Elsewhere in the euro zone ECB member Juergen Stark noted that it will take some time for market participants and the public to regain confidence in the banking system and it is this lack of confidence that should be feared; he also focused on the problems in Germany which has been severely hit by the waning global demand. Data released earlier from Germany showed the trade surplus unexpectedly widen to €8.9bn from €6.8bn as imports faltered. Key levels for the euro to hold will be EUR/GBP- 0.90, EUR/JPY- 1.30 and EUR/USD- 1.3150, a break in these crosses could lead to more pronounced euro weakness.
Sterling’s new found resilience was underlined by the lack of selling on the release of the Nationwide consumer confidence index early today. A small drop to 41 from 43 was reported for March but expectations of an imminent move back to 1.50 for cable has deterred any profit taking …… so far.

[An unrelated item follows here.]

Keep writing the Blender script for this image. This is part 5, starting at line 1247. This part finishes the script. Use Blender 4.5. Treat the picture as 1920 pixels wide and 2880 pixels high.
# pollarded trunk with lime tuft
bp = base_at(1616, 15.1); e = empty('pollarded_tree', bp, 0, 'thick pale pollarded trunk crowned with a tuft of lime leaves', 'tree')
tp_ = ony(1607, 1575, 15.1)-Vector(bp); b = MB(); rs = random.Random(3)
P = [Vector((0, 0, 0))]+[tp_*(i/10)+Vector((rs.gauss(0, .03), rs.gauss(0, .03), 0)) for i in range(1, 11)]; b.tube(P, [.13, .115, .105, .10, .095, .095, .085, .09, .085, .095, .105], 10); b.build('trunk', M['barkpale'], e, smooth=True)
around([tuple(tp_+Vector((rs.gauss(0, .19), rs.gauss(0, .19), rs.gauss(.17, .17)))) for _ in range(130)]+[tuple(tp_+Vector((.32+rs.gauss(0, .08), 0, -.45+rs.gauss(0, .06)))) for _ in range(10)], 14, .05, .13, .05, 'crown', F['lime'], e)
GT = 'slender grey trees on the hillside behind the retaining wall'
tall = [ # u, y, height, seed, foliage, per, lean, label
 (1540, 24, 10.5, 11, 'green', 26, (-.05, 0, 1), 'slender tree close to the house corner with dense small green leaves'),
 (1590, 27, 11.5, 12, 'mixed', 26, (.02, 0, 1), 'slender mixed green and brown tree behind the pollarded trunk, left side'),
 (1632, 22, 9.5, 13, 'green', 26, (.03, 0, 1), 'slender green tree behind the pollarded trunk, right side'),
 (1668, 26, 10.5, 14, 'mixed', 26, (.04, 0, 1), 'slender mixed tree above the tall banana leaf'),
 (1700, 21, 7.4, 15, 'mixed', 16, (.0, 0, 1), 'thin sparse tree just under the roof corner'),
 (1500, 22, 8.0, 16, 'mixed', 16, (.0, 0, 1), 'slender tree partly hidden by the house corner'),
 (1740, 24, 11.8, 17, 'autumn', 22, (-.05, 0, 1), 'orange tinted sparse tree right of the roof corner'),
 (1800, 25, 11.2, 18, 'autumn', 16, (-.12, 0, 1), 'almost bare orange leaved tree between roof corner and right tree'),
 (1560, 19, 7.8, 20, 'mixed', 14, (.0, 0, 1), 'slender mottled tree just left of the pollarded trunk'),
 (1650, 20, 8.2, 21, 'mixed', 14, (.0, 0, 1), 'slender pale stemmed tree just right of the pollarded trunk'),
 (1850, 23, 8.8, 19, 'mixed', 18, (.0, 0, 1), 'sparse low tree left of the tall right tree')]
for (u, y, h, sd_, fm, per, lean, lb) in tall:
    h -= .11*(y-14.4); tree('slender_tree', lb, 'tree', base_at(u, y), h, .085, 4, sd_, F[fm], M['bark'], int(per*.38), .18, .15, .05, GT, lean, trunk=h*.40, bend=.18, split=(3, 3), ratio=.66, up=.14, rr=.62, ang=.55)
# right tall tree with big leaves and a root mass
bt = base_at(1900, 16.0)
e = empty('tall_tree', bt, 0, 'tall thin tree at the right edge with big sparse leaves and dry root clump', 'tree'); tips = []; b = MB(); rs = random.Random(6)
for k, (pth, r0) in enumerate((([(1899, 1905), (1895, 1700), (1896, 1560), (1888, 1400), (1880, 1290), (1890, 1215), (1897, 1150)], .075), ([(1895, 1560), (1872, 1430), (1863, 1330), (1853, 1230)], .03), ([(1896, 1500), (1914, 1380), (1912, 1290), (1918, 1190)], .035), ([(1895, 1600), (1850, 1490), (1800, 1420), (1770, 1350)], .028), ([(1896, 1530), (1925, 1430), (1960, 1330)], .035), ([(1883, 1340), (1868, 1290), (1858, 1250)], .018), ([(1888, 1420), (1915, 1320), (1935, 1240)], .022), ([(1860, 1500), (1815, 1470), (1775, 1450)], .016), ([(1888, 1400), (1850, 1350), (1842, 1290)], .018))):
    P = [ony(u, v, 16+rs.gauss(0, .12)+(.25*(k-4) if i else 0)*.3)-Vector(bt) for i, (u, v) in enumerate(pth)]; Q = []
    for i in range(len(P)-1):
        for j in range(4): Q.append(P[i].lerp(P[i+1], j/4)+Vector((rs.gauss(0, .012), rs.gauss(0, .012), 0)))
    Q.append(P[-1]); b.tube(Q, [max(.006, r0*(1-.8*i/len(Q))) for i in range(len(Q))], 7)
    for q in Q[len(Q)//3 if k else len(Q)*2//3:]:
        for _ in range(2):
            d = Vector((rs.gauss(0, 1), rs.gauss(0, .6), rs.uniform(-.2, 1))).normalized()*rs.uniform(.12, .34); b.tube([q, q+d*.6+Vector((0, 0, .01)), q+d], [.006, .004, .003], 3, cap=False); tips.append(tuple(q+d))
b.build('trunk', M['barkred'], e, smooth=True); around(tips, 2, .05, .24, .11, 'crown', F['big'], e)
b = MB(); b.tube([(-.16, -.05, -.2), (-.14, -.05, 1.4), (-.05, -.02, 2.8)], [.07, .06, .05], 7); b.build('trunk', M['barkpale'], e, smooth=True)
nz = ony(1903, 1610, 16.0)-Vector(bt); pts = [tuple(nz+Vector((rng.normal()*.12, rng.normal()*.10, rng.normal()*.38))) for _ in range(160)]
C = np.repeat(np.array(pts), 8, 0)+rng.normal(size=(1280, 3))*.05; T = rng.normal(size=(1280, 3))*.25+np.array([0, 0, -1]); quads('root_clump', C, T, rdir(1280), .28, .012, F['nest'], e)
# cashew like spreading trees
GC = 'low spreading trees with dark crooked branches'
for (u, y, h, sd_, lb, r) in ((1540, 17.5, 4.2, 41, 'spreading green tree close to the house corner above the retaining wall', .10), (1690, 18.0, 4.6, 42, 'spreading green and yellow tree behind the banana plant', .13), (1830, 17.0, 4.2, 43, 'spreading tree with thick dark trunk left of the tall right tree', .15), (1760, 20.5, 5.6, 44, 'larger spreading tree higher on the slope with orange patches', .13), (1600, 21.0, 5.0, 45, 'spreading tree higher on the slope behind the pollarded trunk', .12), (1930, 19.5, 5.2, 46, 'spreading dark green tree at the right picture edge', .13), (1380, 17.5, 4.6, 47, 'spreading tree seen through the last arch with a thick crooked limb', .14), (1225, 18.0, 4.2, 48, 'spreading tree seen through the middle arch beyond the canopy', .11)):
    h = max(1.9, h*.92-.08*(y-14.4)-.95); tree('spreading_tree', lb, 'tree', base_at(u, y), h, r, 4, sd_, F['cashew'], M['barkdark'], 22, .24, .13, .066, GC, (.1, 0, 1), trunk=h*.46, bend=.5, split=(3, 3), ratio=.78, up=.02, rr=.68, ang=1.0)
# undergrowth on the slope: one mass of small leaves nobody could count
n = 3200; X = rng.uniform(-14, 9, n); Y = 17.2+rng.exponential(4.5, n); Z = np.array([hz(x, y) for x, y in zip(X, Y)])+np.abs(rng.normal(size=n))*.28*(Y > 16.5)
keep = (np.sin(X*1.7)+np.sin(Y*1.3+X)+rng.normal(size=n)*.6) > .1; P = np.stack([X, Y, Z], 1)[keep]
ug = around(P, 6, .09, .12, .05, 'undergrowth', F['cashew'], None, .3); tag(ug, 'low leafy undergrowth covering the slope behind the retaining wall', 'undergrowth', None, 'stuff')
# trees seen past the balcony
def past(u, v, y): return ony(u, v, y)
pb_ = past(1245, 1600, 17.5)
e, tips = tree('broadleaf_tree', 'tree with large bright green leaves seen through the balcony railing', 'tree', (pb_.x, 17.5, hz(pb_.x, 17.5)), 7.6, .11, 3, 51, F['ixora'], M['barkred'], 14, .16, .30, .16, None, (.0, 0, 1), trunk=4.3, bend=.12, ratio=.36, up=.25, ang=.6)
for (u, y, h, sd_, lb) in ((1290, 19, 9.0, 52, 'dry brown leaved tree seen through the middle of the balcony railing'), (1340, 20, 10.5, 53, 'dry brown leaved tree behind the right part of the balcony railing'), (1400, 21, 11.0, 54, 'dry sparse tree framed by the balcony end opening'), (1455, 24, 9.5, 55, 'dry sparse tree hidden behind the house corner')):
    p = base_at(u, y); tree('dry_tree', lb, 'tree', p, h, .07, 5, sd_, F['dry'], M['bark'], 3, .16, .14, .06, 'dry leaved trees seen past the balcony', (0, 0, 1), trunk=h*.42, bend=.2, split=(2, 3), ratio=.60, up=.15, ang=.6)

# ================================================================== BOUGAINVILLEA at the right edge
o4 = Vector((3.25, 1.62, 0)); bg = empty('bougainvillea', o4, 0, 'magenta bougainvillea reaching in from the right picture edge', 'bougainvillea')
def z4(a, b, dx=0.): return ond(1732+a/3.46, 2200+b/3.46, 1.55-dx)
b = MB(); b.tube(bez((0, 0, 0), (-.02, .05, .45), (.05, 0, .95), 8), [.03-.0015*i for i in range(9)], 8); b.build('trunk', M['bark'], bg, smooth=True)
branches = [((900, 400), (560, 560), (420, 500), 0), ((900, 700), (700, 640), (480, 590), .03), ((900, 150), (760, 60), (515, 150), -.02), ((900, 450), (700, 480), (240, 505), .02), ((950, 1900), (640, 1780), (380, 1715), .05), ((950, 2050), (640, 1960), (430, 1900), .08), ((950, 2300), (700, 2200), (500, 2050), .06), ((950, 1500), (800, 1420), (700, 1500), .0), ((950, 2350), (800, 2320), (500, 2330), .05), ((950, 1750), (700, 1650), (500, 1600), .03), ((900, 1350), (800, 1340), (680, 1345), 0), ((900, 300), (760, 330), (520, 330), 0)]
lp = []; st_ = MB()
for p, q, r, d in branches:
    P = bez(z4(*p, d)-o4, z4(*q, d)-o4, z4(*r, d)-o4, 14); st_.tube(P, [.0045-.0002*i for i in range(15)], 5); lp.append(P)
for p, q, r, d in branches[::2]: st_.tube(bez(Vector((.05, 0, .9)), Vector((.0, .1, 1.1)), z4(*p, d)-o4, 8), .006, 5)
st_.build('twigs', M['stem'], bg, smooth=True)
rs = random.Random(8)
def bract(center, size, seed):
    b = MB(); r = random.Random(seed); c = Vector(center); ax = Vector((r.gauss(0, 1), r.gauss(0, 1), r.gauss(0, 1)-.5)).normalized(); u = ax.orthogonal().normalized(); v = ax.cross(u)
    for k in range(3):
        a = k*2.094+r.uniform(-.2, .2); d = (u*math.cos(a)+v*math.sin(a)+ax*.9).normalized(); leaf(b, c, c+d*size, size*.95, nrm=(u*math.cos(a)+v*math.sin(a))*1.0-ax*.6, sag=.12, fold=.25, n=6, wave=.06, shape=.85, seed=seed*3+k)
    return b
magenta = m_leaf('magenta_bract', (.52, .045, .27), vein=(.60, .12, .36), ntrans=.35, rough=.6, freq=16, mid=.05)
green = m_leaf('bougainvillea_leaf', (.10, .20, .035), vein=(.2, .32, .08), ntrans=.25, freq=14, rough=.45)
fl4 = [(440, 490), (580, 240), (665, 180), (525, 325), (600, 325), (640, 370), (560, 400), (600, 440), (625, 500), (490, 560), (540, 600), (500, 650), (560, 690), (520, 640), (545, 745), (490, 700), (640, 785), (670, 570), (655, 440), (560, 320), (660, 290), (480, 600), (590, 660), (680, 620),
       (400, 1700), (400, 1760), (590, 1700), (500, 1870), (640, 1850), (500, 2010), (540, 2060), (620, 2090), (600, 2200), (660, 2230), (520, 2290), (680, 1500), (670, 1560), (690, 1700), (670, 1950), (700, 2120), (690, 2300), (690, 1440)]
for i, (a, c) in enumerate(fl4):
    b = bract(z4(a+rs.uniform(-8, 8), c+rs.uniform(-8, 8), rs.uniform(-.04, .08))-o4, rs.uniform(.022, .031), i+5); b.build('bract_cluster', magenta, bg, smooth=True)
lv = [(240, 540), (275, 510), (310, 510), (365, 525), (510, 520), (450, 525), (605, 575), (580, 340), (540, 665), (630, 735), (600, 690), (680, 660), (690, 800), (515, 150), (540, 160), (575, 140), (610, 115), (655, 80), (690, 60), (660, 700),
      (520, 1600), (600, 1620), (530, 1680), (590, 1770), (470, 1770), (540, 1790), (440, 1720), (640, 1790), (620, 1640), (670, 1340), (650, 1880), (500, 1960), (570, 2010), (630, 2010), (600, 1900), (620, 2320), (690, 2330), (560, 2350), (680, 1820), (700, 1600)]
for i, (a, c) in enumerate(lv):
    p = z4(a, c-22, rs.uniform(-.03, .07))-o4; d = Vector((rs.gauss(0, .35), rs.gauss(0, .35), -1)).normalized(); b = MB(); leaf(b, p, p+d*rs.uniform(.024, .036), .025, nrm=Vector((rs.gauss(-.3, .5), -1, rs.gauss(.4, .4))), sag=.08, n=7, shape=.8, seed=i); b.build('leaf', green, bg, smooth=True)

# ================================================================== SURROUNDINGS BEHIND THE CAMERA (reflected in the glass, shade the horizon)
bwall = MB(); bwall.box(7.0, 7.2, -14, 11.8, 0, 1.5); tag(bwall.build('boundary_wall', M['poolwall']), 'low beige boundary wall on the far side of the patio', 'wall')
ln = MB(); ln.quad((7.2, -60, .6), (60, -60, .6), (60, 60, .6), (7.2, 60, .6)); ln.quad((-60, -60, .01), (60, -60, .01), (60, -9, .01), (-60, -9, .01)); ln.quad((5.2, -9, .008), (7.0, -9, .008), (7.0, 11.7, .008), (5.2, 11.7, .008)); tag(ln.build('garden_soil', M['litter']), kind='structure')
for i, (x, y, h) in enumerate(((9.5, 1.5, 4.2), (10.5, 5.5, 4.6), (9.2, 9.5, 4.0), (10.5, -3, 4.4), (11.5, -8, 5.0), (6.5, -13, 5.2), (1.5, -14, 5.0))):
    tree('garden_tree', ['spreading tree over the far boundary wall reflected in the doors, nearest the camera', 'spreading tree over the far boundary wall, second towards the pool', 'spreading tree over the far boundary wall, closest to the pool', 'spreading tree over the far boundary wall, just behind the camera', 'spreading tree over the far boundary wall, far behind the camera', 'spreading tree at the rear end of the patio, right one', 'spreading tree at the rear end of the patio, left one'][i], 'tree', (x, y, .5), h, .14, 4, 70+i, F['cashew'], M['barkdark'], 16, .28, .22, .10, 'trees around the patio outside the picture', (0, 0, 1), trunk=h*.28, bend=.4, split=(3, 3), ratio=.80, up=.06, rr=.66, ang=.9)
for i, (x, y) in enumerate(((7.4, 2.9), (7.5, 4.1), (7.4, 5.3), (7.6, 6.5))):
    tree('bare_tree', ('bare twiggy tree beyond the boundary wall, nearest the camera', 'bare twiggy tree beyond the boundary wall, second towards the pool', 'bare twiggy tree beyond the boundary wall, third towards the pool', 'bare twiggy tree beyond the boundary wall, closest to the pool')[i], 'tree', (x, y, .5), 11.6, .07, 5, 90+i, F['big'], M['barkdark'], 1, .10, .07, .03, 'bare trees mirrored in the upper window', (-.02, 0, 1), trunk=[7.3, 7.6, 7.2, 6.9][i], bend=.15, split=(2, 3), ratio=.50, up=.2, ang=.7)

The JPY and USD have made further gains overnight in Asia, with risk aversion very much to the fore as Asian stock markets fell on poor corporate results. There is a lot of caution surrounding the U.S earnings season which has just started, and the release of Alcoa’s worse than expected March quarter loss has only served to heighten that caution. The Yen has strengthened back to 99.65 against the dollar on the fall in equities.